Where the data below has the string "scene", return the whole line.

--------------------

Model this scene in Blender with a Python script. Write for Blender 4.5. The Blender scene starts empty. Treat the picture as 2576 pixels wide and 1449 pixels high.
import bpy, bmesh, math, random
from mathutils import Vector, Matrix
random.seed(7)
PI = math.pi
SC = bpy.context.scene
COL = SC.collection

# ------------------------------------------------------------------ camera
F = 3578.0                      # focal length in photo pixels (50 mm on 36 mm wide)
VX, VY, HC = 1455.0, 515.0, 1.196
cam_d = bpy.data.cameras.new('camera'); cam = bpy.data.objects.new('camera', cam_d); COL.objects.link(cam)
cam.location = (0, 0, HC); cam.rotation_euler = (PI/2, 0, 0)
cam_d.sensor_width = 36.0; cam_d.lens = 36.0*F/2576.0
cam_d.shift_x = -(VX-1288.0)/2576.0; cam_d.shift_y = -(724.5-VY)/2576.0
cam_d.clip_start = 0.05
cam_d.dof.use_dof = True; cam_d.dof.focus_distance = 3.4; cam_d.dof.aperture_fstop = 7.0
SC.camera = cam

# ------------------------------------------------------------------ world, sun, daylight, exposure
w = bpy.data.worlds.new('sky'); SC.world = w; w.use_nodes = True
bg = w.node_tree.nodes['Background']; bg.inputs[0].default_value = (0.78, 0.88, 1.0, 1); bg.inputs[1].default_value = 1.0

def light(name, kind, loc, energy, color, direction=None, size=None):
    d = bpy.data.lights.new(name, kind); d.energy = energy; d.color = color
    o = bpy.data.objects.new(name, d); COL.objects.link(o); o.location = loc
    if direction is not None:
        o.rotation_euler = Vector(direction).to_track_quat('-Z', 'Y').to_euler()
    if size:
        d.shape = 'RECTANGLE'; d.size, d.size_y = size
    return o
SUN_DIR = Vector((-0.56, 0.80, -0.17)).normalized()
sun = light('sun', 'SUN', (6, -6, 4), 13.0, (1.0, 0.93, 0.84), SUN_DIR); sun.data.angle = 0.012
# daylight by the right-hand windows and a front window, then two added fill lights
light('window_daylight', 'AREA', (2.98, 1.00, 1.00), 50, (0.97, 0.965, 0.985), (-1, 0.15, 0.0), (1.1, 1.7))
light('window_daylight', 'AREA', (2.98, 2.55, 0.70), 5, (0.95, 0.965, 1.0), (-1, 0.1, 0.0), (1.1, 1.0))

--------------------

### Output below:
Model this scene in Blender with a Python script. Write for Blender 4.5. The Blender scene starts empty. Treat the picture as 2576 pixels wide and 1449 pixels high.
SC = bpy.context.scene